Dorothea Brooke
Dorothea Brooke — An intelligent and wealthy young woman who aspires to do great work. Spurning signs of wealth in the form of jewels or fancy clothes, she embarks upon projects such as redesigning cottages for the tenants of her miserly and embarrassingly neglectful uncle. She can seldom get anyone to take her ideas seriously and she decides to marry the Reverend Edward Casaubon, many decades her senior, to help him with the writing of his great research project, The Key to All Mythologies.

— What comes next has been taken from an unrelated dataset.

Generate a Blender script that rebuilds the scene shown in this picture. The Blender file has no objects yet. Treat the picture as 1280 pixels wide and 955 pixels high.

The marriage is quickly revealed to be a mistake, as Casaubon does not take her seriously and resents her youth, enthusiasm, and energy. Her requests to assist him merely serve to make it more difficult for him to conceal that his research is years out of date and his work is very lackluster. His research on pagan parallels with Christian theology serves only to entice those who know nothing about the field; those who are familiar with the area of research know that his work is derivative and has been explored thoroughly by earlier researchers.
When her husband shunts her aside during their honeymoon, she finds a kindred spirit in the Reverend's first cousin once removed, Will Ladislaw, and the two become friends. After Casaubon's death, when their mutual attraction might blossom, it is almost renounced because of various complications, including the provision in Casaubon's will that, if Dorothea were to marry Ladislaw, she would be disinherited. Such a provision leads people to wonder if Dorothea and Ladislaw had been engaging in anything improper during Dorothea's marriage, which is a great insult on the part of Casaubon. Eventually, however, they do marry and move to London, but Eliot denies her a straightforwardly happy ending since Dorothea, like Lydgate, fails to reach her potential and sacrifices her dreams to support her husband in his political career.